IPCC Fourth Assessment Report: Climate Change 2007
Climate Change 2007: Working Group II: Impacts, Adaptation and Vulnerability

2.4.6.7 Adaptation scenarios

Limited attention has been paid to characterising alternative pathways of future adaptation. Narrative information within scenarios can assist in characterising potential adaptive responses to climate change. For instance, the determinants of adaptive capacity and their indicators have been identified for Europe through questionnaire survey (Schröter et al., 2005b). Empirical relationships between these indicators and population and GDP from 1960 to 2000 were also established and applied to downscaled, SRES-based GDP and population projections in order to derive scenarios of adaptive capacity (see Section 2.4.6.4). The SRES storylines have also been interpreted using GDP per capita scenarios to estimate, in one study, the exposure of human populations under climate change to coastal flooding, based on future standards of coastal defences (Nicholls, 2004) and, in a second, access to safe water with respect to the incidence of diarrhoea (Hijioka et al., 2002). The rate of adaptation to climate change was analysed for the agriculture sector using alternative scenarios of innovation uptake (Easterling et al., 2003) by applying different maize yields, representing adaptation scenarios ranging from no adaptation through lagged adaptation rates and responses (following a logistic curve) to perfect (clairvoyant) adaptation (Easterling et al., 2003). This work showed the importance of implied adaptation rates at the farm scale, indicating that clairvoyant approaches to adaptation (most commonly used in CCIAV studies) are likely to overestimate the capacity of individuals to respond to climate change.

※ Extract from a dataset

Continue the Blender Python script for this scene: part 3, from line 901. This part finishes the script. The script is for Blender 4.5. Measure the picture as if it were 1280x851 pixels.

One adaptation strategy not considered by Easterling et al. (2003) was land-use change, in the form of autonomous adaptation to climate change driven by the decisions of individual land users (Berry et al., 2006). The land-use change scenarios reported previously can, therefore, be thought of as adaptation scenarios. Future studies, following consultation with key stakeholders, are more likely to include adaptation explicitly as part of socio-economic scenario development, hence offering the possibility of gauging the effectiveness of adaptation options in comparison to scenarios without adaptation (Holman et al., 2005b).